To be done.
Search the material below for the string "this" and extract each line that has it.
>> start Data provided
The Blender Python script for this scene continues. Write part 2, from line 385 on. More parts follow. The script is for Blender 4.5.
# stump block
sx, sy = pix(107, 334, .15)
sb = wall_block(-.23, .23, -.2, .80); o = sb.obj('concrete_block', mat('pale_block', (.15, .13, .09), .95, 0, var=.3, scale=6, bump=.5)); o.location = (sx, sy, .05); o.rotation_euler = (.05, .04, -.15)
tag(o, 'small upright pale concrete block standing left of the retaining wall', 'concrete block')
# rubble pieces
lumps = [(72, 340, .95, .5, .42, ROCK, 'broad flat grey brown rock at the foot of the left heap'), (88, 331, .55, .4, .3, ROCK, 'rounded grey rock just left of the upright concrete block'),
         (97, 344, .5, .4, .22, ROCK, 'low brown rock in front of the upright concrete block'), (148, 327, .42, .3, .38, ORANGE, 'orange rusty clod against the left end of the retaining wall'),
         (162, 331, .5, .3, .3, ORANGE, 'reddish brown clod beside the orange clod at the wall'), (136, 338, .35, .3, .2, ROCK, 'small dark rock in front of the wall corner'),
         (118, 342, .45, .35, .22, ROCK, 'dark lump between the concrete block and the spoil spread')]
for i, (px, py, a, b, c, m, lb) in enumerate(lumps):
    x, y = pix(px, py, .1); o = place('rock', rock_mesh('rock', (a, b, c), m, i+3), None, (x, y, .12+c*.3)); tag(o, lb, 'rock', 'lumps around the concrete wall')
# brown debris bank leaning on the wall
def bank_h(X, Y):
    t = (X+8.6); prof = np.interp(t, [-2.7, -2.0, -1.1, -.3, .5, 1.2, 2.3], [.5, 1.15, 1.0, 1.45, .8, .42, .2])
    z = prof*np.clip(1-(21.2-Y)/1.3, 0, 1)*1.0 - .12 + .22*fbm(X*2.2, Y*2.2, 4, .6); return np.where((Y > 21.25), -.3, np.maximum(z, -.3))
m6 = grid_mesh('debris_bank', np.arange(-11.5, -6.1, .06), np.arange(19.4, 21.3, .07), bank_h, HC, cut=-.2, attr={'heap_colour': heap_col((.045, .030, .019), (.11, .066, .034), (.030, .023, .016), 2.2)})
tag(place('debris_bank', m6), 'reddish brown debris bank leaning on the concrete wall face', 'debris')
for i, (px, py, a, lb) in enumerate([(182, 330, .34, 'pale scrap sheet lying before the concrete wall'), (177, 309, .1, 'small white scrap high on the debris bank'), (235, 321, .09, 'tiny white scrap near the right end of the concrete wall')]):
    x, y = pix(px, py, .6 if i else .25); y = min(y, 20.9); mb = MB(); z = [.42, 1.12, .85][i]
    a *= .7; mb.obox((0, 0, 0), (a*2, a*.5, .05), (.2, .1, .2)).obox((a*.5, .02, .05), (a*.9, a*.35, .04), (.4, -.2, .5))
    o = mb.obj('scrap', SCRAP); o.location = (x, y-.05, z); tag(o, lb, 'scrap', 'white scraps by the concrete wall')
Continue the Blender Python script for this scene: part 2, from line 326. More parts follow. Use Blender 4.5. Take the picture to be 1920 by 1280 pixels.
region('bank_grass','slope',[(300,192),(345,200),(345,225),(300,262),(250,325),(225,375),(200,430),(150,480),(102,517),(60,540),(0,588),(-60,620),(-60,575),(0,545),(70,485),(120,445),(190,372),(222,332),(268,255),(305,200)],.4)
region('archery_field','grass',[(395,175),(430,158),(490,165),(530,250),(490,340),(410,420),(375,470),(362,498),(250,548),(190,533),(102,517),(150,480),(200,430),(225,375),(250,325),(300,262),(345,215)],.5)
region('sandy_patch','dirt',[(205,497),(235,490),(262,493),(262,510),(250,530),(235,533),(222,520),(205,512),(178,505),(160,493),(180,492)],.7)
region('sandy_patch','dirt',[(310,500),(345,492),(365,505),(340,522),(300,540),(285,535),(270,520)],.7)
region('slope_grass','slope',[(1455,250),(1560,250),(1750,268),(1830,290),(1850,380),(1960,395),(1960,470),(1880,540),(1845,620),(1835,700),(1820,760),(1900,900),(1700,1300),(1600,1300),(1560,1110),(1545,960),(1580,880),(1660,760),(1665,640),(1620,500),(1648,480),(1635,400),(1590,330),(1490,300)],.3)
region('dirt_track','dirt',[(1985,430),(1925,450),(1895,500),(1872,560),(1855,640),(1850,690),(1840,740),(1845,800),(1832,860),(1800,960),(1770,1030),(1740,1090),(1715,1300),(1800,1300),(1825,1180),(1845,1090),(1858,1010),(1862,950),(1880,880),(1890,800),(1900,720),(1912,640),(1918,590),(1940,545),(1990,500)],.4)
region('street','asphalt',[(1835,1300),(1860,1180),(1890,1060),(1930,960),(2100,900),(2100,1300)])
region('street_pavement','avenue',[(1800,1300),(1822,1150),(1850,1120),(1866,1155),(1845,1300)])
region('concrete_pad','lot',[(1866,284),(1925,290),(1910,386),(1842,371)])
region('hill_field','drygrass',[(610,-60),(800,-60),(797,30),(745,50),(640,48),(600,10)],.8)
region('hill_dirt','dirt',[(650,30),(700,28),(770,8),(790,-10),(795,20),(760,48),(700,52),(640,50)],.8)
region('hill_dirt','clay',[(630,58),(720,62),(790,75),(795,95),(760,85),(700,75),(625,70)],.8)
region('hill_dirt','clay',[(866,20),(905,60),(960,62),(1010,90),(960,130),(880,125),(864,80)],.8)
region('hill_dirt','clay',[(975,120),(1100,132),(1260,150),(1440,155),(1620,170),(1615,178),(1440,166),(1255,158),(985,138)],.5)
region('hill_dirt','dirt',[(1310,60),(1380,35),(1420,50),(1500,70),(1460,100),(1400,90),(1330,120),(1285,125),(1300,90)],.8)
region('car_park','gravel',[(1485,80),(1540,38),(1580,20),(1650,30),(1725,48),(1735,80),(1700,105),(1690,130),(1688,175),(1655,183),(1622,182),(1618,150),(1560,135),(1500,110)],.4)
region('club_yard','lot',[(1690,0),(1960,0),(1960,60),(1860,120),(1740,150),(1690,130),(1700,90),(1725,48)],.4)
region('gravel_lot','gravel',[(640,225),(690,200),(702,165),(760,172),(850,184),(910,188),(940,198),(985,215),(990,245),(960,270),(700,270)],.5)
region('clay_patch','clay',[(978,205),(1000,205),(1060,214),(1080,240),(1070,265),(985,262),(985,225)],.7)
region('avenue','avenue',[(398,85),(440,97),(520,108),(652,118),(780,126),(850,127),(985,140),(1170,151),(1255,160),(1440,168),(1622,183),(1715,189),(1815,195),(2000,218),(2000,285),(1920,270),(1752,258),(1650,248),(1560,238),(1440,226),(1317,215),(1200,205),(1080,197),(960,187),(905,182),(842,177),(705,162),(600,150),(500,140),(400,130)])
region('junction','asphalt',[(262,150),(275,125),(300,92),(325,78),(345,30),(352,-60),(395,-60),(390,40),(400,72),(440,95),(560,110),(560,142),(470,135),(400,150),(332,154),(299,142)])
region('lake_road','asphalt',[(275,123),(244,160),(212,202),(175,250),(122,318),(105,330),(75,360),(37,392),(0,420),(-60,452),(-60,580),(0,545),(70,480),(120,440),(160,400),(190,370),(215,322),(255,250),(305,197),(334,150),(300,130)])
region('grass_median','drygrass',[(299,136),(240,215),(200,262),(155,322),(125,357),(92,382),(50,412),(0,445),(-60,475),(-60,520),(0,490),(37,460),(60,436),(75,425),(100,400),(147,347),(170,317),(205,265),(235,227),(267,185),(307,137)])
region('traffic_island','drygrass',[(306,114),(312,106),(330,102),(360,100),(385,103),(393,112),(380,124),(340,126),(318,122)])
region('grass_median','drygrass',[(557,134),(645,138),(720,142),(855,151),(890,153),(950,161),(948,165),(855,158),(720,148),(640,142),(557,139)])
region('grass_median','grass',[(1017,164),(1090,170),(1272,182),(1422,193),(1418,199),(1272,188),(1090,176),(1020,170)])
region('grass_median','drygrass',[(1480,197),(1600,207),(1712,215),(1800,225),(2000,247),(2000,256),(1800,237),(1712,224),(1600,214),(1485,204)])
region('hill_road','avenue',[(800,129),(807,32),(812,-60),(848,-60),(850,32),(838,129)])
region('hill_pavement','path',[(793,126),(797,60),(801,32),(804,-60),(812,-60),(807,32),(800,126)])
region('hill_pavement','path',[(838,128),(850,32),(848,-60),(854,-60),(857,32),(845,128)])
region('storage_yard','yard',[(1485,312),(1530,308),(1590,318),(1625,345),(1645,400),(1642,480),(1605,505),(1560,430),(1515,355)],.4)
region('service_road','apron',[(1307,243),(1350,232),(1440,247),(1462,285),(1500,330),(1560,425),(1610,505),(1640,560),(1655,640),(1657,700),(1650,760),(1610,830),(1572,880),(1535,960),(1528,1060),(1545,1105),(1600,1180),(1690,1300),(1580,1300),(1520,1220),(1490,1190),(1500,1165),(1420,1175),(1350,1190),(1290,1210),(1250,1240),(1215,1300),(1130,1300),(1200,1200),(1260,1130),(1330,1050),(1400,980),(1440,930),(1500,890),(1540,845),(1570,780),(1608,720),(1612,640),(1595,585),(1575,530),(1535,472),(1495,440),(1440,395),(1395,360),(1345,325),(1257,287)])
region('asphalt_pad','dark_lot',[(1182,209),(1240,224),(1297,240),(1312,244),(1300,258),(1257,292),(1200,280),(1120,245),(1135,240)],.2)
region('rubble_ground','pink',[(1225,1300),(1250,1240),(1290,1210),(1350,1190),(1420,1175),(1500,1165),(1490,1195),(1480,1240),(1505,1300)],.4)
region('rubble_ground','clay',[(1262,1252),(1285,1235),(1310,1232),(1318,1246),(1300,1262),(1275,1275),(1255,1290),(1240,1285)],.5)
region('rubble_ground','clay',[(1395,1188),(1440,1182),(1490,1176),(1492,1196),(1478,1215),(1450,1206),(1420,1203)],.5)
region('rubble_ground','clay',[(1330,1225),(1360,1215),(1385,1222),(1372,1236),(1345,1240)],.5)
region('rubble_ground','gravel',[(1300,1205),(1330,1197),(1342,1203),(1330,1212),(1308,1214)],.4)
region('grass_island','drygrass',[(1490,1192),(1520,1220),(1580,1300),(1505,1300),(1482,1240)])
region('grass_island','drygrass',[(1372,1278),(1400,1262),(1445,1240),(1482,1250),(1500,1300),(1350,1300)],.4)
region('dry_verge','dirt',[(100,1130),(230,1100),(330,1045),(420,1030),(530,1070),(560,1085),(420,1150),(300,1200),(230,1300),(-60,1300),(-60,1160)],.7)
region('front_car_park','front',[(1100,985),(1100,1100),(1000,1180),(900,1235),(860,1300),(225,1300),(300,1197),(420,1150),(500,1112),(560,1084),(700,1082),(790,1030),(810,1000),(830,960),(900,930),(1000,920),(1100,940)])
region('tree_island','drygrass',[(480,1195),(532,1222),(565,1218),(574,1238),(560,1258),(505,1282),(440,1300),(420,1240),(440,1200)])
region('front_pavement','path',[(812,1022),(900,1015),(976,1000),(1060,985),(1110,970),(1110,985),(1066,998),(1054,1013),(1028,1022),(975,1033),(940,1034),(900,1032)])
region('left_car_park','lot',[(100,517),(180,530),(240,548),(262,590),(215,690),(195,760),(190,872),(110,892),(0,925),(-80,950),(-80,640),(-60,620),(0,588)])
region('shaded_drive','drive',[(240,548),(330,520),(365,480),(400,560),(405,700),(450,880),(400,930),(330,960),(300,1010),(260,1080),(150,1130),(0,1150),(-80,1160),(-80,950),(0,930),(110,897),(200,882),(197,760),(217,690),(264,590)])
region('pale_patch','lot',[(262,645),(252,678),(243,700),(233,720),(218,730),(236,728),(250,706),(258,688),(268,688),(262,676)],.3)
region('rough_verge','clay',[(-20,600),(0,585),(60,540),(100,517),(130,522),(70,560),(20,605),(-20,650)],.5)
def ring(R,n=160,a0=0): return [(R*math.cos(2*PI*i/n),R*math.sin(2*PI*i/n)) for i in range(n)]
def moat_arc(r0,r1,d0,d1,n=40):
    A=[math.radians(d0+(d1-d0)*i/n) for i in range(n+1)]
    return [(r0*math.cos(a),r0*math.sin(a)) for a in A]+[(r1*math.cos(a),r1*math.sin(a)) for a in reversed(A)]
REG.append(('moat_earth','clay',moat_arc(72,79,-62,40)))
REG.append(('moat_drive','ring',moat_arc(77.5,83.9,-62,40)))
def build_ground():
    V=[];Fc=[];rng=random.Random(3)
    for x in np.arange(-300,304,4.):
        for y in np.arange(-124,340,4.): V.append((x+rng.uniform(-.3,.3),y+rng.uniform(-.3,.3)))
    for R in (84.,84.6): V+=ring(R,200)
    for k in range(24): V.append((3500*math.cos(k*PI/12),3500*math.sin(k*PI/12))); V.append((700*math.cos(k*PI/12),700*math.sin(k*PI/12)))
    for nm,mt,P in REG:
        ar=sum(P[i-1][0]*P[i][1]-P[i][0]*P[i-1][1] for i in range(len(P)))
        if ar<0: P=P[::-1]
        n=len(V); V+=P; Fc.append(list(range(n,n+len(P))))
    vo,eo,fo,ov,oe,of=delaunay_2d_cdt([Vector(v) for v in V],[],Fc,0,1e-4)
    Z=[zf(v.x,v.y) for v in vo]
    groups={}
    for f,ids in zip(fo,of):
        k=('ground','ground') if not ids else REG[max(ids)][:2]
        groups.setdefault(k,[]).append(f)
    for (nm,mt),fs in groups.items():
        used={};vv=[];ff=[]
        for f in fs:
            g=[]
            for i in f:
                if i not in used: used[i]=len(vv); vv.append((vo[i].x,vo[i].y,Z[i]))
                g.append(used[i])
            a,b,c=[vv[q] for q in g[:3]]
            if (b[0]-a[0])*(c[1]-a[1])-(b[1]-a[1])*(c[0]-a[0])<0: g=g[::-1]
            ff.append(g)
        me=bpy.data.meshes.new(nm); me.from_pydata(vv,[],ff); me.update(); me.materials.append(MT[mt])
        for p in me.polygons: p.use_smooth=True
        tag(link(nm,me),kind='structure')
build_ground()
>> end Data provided
Written solution.
The Blender Python script for this scene continues. Write part 2, from line 385 on. More parts follow. The script is for Blender 4.5.
Continue the Blender Python script for this scene: part 2, from line 326. More parts follow. Use Blender 4.5. Take the picture to be 1920 by 1280 pixels.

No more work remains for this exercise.